>> start Data extract

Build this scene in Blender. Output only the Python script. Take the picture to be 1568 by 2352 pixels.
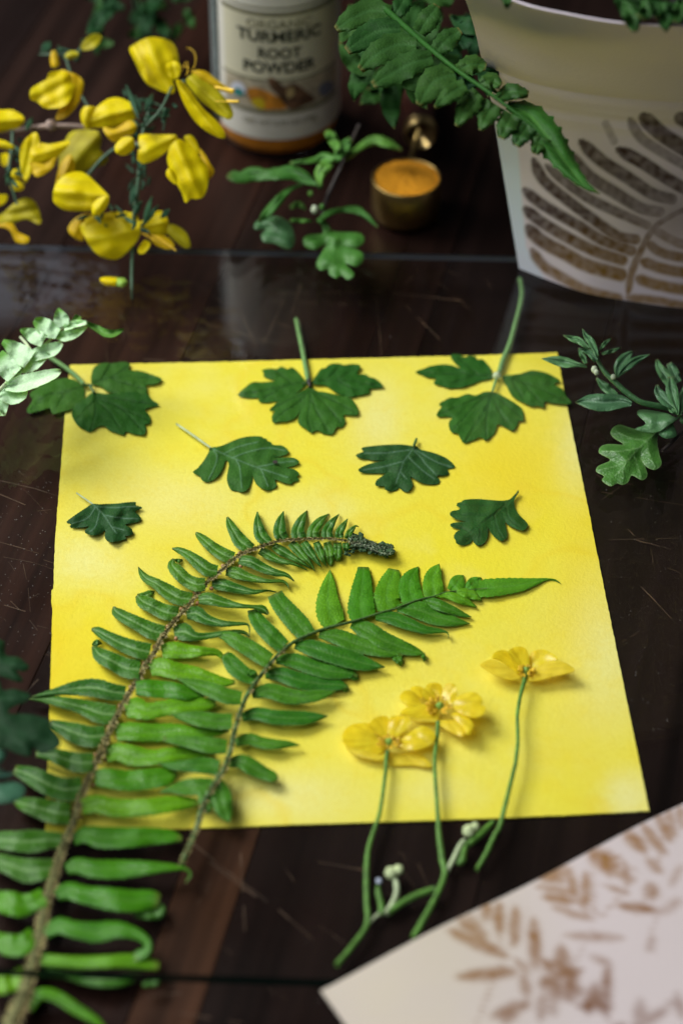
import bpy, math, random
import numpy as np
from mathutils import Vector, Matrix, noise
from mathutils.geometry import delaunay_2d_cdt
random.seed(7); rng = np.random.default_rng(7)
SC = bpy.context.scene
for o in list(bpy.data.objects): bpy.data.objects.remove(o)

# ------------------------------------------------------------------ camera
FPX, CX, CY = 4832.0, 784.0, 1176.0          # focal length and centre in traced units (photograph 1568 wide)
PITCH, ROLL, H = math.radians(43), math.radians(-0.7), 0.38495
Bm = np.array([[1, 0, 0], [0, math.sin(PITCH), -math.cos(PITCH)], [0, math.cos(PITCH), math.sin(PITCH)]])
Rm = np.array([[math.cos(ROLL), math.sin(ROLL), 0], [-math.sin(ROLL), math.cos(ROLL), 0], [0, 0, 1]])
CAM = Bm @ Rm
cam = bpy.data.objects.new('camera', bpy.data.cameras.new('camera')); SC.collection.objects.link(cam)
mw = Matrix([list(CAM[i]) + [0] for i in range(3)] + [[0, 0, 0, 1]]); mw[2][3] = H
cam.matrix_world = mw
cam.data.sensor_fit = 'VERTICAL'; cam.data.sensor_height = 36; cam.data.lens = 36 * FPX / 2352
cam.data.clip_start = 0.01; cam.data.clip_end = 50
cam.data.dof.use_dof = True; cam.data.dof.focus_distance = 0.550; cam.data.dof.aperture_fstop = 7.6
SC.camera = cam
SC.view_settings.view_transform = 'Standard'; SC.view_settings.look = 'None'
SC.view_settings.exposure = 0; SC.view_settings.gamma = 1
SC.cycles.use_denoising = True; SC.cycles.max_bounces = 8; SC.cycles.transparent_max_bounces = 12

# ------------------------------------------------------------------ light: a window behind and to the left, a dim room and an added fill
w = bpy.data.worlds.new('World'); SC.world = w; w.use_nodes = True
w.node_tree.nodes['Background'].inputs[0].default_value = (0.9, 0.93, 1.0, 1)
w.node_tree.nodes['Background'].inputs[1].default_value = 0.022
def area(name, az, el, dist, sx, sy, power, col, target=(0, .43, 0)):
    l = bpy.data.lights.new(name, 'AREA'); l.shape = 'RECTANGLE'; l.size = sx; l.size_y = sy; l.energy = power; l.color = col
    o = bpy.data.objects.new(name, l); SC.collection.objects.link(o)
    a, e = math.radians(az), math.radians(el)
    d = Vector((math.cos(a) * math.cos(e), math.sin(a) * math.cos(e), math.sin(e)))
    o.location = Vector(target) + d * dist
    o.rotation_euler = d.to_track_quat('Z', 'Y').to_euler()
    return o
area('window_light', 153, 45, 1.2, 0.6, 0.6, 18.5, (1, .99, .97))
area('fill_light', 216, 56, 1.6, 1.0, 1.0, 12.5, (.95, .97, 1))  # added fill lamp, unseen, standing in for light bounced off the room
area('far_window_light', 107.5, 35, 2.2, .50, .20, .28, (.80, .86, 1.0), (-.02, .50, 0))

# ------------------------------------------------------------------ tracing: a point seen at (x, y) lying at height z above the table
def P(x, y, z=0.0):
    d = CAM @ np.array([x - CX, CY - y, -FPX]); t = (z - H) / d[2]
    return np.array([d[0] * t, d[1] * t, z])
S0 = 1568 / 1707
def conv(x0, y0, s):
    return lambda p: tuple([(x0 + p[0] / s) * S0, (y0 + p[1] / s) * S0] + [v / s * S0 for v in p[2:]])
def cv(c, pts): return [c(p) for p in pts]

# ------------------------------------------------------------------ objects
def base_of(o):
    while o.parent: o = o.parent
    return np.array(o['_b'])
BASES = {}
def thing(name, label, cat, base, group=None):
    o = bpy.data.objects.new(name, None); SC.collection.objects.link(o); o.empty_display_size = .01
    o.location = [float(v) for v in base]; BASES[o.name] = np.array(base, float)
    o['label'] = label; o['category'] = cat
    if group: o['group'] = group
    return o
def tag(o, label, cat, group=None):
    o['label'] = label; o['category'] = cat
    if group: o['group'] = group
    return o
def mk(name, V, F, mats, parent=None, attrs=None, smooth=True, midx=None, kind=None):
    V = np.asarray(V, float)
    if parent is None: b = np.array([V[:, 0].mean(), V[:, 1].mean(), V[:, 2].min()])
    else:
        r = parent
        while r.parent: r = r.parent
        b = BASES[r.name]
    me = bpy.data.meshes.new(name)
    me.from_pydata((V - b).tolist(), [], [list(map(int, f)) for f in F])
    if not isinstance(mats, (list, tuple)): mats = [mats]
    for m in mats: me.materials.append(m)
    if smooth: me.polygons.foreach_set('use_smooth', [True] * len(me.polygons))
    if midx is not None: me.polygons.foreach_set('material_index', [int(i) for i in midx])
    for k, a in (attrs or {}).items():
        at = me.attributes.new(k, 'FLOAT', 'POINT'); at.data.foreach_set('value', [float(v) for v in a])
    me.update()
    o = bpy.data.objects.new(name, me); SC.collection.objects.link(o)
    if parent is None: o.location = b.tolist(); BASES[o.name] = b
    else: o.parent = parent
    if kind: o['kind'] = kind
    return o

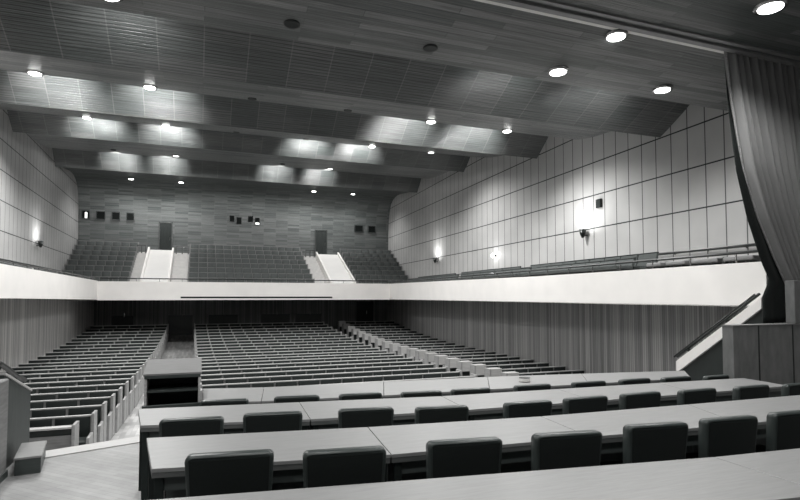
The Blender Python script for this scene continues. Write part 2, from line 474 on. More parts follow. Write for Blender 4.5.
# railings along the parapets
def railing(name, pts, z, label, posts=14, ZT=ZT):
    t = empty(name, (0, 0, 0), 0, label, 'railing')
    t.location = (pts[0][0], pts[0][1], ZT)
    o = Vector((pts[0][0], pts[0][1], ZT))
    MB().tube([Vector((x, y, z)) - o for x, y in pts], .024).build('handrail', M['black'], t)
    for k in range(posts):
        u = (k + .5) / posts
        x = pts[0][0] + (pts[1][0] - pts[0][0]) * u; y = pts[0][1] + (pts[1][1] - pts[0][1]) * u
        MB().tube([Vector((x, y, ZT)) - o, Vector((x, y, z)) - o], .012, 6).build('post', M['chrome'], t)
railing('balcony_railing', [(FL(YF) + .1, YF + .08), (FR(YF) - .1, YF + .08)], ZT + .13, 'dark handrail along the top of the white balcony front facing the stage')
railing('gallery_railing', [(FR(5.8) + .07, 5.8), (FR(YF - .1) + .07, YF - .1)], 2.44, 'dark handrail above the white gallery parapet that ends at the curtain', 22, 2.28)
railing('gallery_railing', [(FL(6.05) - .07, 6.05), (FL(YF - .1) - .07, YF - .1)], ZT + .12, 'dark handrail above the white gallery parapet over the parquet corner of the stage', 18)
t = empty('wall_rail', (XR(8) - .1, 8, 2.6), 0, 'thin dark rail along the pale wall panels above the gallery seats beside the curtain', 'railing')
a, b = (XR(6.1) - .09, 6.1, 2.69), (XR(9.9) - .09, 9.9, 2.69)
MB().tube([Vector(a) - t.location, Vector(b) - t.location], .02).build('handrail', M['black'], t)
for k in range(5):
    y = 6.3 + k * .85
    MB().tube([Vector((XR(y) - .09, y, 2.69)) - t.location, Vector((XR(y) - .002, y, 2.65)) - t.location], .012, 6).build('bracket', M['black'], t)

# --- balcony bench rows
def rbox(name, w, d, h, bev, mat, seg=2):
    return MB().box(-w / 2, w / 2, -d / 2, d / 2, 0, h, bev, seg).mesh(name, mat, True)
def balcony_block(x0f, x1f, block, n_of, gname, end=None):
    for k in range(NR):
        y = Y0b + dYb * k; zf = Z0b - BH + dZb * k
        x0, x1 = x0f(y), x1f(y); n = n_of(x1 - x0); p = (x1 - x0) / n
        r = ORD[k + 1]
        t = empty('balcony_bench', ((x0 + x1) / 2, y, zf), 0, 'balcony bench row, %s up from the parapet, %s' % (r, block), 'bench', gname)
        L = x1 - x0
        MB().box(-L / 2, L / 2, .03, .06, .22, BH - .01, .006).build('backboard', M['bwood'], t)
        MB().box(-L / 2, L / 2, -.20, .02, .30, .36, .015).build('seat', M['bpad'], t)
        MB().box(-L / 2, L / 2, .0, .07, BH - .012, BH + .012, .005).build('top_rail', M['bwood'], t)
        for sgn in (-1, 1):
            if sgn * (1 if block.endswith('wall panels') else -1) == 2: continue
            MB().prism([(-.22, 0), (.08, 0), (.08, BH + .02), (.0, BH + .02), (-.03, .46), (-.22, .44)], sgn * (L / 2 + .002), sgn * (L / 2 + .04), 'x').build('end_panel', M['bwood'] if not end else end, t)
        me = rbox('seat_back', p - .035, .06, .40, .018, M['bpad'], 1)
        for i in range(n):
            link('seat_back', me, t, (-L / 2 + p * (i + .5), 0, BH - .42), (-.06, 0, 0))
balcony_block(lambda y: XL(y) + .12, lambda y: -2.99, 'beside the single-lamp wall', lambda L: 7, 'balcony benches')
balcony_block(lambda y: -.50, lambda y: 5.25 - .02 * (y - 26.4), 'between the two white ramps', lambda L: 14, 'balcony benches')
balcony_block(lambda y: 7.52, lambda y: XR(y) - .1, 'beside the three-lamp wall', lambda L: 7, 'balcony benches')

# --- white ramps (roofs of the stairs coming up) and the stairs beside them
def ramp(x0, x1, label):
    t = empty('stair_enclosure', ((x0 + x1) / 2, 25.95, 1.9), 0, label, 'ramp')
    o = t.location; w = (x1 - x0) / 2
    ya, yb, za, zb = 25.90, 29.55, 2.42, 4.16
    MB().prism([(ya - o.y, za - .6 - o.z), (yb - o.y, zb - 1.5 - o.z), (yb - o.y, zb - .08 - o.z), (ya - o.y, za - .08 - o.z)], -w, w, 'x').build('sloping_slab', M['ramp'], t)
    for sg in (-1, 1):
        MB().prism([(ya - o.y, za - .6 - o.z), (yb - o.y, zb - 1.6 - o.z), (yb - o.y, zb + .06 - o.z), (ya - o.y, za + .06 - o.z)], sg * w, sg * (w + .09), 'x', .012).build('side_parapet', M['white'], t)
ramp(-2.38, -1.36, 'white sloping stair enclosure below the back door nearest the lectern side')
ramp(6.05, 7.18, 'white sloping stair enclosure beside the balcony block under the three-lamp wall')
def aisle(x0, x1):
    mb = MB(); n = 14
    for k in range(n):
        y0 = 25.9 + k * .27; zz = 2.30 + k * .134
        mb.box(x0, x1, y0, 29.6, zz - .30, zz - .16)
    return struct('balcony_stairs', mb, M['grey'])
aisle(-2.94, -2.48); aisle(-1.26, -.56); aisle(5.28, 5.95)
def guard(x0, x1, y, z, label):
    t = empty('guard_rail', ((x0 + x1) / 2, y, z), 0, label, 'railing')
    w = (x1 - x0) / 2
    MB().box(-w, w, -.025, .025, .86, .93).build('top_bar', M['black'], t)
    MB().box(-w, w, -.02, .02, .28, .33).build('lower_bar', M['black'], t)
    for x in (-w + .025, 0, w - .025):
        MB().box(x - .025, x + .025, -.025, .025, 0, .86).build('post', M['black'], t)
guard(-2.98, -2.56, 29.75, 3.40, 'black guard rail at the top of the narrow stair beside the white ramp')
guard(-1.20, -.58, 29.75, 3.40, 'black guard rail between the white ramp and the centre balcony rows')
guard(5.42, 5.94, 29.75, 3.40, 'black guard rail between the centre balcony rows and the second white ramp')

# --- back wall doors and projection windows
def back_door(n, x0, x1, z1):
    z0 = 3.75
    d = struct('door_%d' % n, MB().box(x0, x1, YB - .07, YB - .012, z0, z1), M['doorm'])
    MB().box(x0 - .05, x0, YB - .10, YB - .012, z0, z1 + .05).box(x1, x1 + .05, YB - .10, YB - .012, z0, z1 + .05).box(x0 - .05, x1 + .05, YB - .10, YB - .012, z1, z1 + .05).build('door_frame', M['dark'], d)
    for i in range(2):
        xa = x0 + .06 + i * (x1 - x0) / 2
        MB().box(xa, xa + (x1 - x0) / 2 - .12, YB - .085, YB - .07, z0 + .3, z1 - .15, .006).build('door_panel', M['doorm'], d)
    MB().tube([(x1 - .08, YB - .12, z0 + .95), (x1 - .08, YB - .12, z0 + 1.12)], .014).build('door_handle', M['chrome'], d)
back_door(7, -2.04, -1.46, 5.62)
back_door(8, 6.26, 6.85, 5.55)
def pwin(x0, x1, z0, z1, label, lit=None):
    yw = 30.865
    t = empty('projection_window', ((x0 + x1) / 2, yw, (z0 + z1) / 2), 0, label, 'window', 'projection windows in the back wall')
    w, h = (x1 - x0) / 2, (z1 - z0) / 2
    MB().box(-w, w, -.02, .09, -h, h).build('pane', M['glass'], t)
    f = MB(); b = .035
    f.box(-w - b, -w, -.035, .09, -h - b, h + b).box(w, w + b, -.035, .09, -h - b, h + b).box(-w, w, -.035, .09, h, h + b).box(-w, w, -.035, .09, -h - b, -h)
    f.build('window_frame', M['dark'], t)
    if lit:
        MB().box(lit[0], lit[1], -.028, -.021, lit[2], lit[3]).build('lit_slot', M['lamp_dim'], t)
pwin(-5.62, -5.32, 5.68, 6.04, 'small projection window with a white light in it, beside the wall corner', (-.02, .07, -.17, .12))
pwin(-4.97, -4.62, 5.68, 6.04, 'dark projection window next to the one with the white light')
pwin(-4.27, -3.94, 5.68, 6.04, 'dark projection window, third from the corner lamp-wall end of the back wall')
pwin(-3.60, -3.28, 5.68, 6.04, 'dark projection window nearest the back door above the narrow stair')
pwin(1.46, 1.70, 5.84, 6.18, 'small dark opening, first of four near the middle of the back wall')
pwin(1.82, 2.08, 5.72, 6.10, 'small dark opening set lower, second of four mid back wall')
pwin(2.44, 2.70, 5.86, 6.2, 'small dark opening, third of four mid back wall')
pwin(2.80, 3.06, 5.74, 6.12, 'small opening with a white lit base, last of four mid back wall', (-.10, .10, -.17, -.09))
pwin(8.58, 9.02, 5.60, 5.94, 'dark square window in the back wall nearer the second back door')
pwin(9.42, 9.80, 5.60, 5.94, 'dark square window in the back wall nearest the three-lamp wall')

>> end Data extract

Exercise goal =
Every line from the top of the material above through the line with "SC.cycles.use_denoising = True;" should be duplicated exactly, please; leave out the pictures.

Answer to this exercise =
Build this scene in Blender. Output only the Python script. Take the picture to be 1568 by 2352 pixels.
import bpy, math, random
import numpy as np
from mathutils import Vector, Matrix, noise
from mathutils.geometry import delaunay_2d_cdt
random.seed(7); rng = np.random.default_rng(7)
SC = bpy.context.scene
for o in list(bpy.data.objects): bpy.data.objects.remove(o)

# ------------------------------------------------------------------ camera
FPX, CX, CY = 4832.0, 784.0, 1176.0          # focal length and centre in traced units (photograph 1568 wide)
PITCH, ROLL, H = math.radians(43), math.radians(-0.7), 0.38495
Bm = np.array([[1, 0, 0], [0, math.sin(PITCH), -math.cos(PITCH)], [0, math.cos(PITCH), math.sin(PITCH)]])
Rm = np.array([[math.cos(ROLL), math.sin(ROLL), 0], [-math.sin(ROLL), math.cos(ROLL), 0], [0, 0, 1]])
CAM = Bm @ Rm
cam = bpy.data.objects.new('camera', bpy.data.cameras.new('camera')); SC.collection.objects.link(cam)
mw = Matrix([list(CAM[i]) + [0] for i in range(3)] + [[0, 0, 0, 1]]); mw[2][3] = H
cam.matrix_world = mw
cam.data.sensor_fit = 'VERTICAL'; cam.data.sensor_height = 36; cam.data.lens = 36 * FPX / 2352
cam.data.clip_start = 0.01; cam.data.clip_end = 50
cam.data.dof.use_dof = True; cam.data.dof.focus_distance = 0.550; cam.data.dof.aperture_fstop = 7.6
SC.camera = cam
SC.view_settings.view_transform = 'Standard'; SC.view_settings.look = 'None'
SC.view_settings.exposure = 0; SC.view_settings.gamma = 1
SC.cycles.use_denoising = True; SC.cycles.max_bounces = 8; SC.cycles.transparent_max_bounces = 12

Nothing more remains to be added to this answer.